3D scene scripts
* start *
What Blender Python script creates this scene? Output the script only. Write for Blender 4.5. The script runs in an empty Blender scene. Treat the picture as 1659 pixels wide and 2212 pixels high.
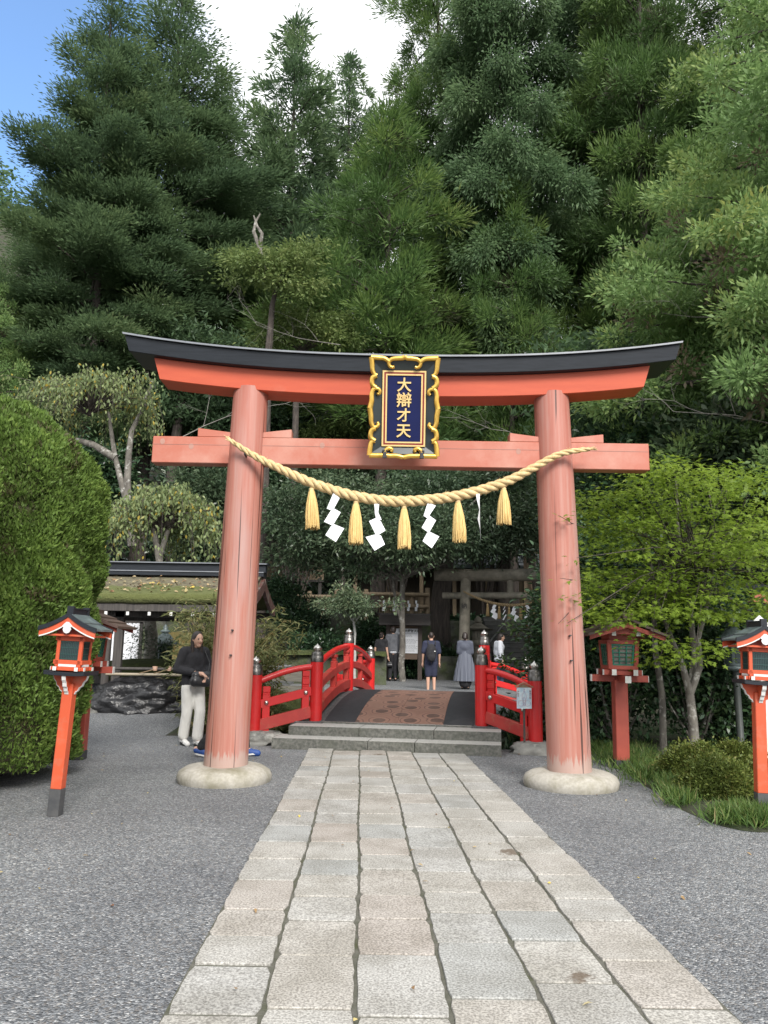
import bpy, math, random
import numpy as np
from mathutils import Vector, Matrix, noise
S = bpy.context.scene
COL = S.collection
random.seed(11)
V = Vector
R = math.radians
# ---------------------------------------------------------------- camera geometry
CH, PITCH, ROLL, FOC = 1.40, R(10.03), 0.016, 1662.0     # eye height, pitch up, roll, focal length in units of a 1659 wide frame
FW = V((0, math.cos(PITCH), math.sin(PITCH)))
UP0 = V((0, -math.sin(PITCH), math.cos(PITCH)))
XR = V((1, 0, 0)) * math.cos(ROLL) + UP0 * math.sin(ROLL)
YU = UP0 * math.cos(ROLL) - V((1, 0, 0)) * math.sin(ROLL)
CAM = V((0, 0, CH))
def ray(px, py):
    return FW * FOC + XR * (px - 829.5) - YU * (py - 1106.0)
def W(px, py, Y):                      # the point seen there at depth Y
    d = ray(px, py); return CAM + d * (Y / d.y)
def G(px, py, z=0.0):                  # the point seen there at height z
    d = ray(px, py); return CAM + d * ((z - CH) / d.z)
def mpp(Y, z=1.4):                     # metres per frame unit at that depth
    return (Y * math.cos(PITCH) + (z - CH) * math.sin(PITCH)) / FOC
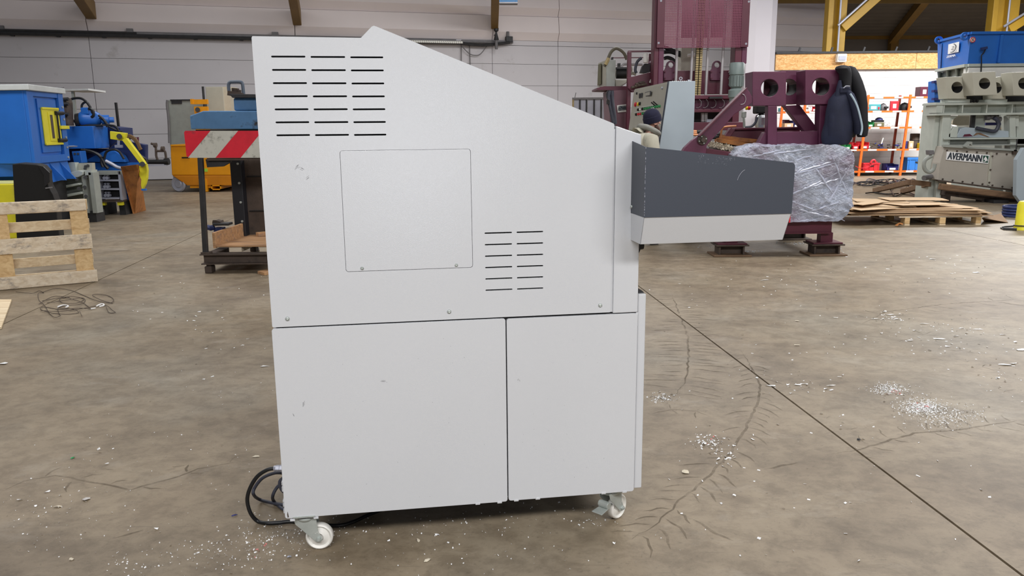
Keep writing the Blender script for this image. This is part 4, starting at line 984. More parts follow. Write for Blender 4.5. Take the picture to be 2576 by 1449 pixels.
# ================================================================ RIGHT SIDE OF THE HALL
def P5(px, Y, d, n, mt, par, bev=0, **k): return build(B().pp(px, Y, d), n, mt, par, bev=bev, **k)
def Q5(xl, yt, xr, yb, Y, d, n, mt, par, bev=0, **k): return build(B().pb(xl, yt, xr, yb, Y, d), n, mt, par, bev=bev, **k)
def floorbox(xl, yt, xr, Y, d, n, mt, par, bev=0, yref=None, z0=0.0):
    ym = yref or yt; return build(B().box(A(xl, ym, Y).x, A(xr, ym, Y).x, Y, Y + d, z0, A((xl + xr) / 2, yt, Y).z), n, mt, par, bev=bev)
def circ(cx_, cy, r, n=24): return [(cx_ + r * math.cos(2 * math.pi * k / n), cy + r * math.sin(2 * math.pi * k / n)) for k in range(n)]
def bored(px, c, r, Y, d, n, mt, par, bev=0):
    def mf(a, b_, t): return A(a, b_, Y) + V((0, t, 0))
    return build(B().plate(px, [circ(*c, r)], mf, d), n, mt, par, bev=bev)
def tube(px, Y, r, n, mt, par, sub=6, nn=8):
    b = B(); b.tube([A(x, y, Y) for x, y in px], r, nn, sub); return build(b, n, mt, par, smooth=True)

# galvanised fence panel
Yf = 19.0
t = T('sheet_fence', 'low galvanised corrugated fence panel against the pale wall', 'fence', V((A(1485, 300, Yf).x, Yf, 0)))
for xa in (1443, 1460, 1479, 1497, 1516, 1532):
    floorbox(xa, 249, xa + 14, Yf, .03, 'sheet', M_galv, t); floorbox(xa + 14, 249, xa + 18, Yf - .03, .05, 'fold', M_steeldk, t)
Q5(1440, 245, 1552, 250, Yf - .05, .1, 'top_rail', M_cablegrey, t); floorbox(1440, 246, 1444, Yf - .04, .08, 'post', M_brass, t)
b = B(); b.cyl(A(1446, 246, Yf), A(1449, 233, Yf), .01, n=6); build(b, 'whip', M_cablegrey, t)

# wine red baling press: tower
Yt_ = 13.6
pressX = A(1765, 330, Yt_).x
press = T('baling_press', 'tall wine red baling press with mesh guard and steel guide rods, behind the walking person', 'machine', V((pressX, Yt_, 0)))
def vpost(xl, xr, ybot, d, n, mt, Y=Yt_, top=-40, z0=None):
    xm = (xl + xr) / 2; b = B(); b.box(A(xl, 100, Y).x, A(xr, 100, Y).x, Y, Y + d, A(xm, ybot, Y).z if z0 is None else z0, A(xm, top, Y).z); return build(b, n, mt, press, bev=.01)
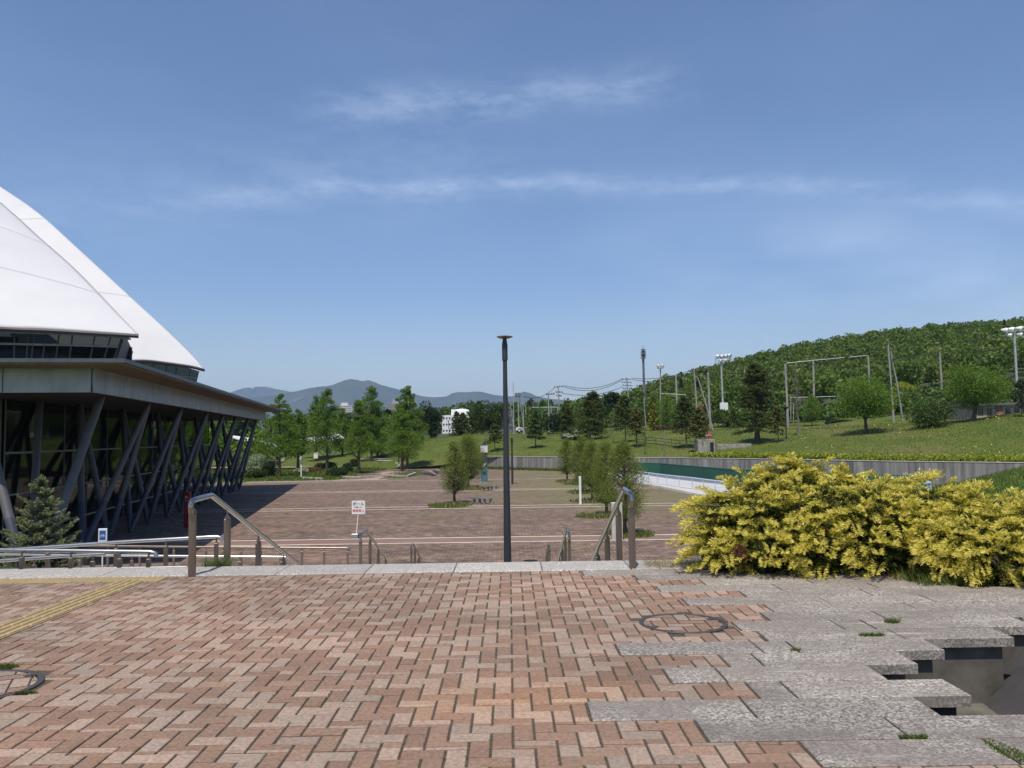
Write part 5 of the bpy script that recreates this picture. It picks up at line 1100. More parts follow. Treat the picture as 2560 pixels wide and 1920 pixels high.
* end *
* [Short exercise] Transcribe every line from the records above without alteration, and leave out the images.

* [Expected output]
What Blender Python script creates this scene? Output the script only. Write for Blender 4.5. The script runs in an empty Blender scene. Treat the picture as 1659 pixels wide and 2212 pixels high.
import bpy, math, random
import numpy as np
from mathutils import Vector, Matrix, noise
S = bpy.context.scene
COL = S.collection
random.seed(11)
V = Vector
R = math.radians
# ---------------------------------------------------------------- camera geometry
CH, PITCH, ROLL, FOC = 1.40, R(10.03), 0.016, 1662.0     # eye height, pitch up, roll, focal length in units of a 1659 wide frame
FW = V((0, math.cos(PITCH), math.sin(PITCH)))
UP0 = V((0, -math.sin(PITCH), math.cos(PITCH)))
XR = V((1, 0, 0)) * math.cos(ROLL) + UP0 * math.sin(ROLL)
YU = UP0 * math.cos(ROLL) - V((1, 0, 0)) * math.sin(ROLL)
CAM = V((0, 0, CH))
def ray(px, py):
    return FW * FOC + XR * (px - 829.5) - YU * (py - 1106.0)
def W(px, py, Y):                      # the point seen there at depth Y
    d = ray(px, py); return CAM + d * (Y / d.y)
def G(px, py, z=0.0):                  # the point seen there at height z
    d = ray(px, py); return CAM + d * ((z - CH) / d.z)
def mpp(Y, z=1.4):                     # metres per frame unit at that depth
    return (Y * math.cos(PITCH) + (z - CH) * math.sin(PITCH)) / FOC
Keep writing the Blender script for this image. This is part 4, starting at line 984. More parts follow. Write for Blender 4.5. Take the picture to be 2576 by 1449 pixels.
# ================================================================ RIGHT SIDE OF THE HALL
def P5(px, Y, d, n, mt, par, bev=0, **k): return build(B().pp(px, Y, d), n, mt, par, bev=bev, **k)
def Q5(xl, yt, xr, yb, Y, d, n, mt, par, bev=0, **k): return build(B().pb(xl, yt, xr, yb, Y, d), n, mt, par, bev=bev, **k)
def floorbox(xl, yt, xr, Y, d, n, mt, par, bev=0, yref=None, z0=0.0):
    ym = yref or yt; return build(B().box(A(xl, ym, Y).x, A(xr, ym, Y).x, Y, Y + d, z0, A((xl + xr) / 2, yt, Y).z), n, mt, par, bev=bev)
def circ(cx_, cy, r, n=24): return [(cx_ + r * math.cos(2 * math.pi * k / n), cy + r * math.sin(2 * math.pi * k / n)) for k in range(n)]
def bored(px, c, r, Y, d, n, mt, par, bev=0):
    def mf(a, b_, t): return A(a, b_, Y) + V((0, t, 0))
    return build(B().plate(px, [circ(*c, r)], mf, d), n, mt, par, bev=bev)
def tube(px, Y, r, n, mt, par, sub=6, nn=8):
    b = B(); b.tube([A(x, y, Y) for x, y in px], r, nn, sub); return build(b, n, mt, par, smooth=True)

# galvanised fence panel
Yf = 19.0
t = T('sheet_fence', 'low galvanised corrugated fence panel against the pale wall', 'fence', V((A(1485, 300, Yf).x, Yf, 0)))
for xa in (1443, 1460, 1479, 1497, 1516, 1532):
    floorbox(xa, 249, xa + 14, Yf, .03, 'sheet', M_galv, t); floorbox(xa + 14, 249, xa + 18, Yf - .03, .05, 'fold', M_steeldk, t)
Q5(1440, 245, 1552, 250, Yf - .05, .1, 'top_rail', M_cablegrey, t); floorbox(1440, 246, 1444, Yf - .04, .08, 'post', M_brass, t)
b = B(); b.cyl(A(1446, 246, Yf), A(1449, 233, Yf), .01, n=6); build(b, 'whip', M_cablegrey, t)

# wine red baling press: tower
Yt_ = 13.6
pressX = A(1765, 330, Yt_).x
press = T('baling_press', 'tall wine red baling press with mesh guard and steel guide rods, behind the walking person', 'machine', V((pressX, Yt_, 0)))
def vpost(xl, xr, ybot, d, n, mt, Y=Yt_, top=-40, z0=None):
    xm = (xl + xr) / 2; b = B(); b.box(A(xl, 100, Y).x, A(xr, 100, Y).x, Y, Y + d, A(xm, ybot, Y).z if z0 is None else z0, A(xm, top, Y).z); return build(b, n, mt, press, bev=.01)
Write part 5 of the bpy script that recreates this picture. It picks up at line 1100. More parts follow. Treat the picture as 2560 pixels wide and 1920 pixels high.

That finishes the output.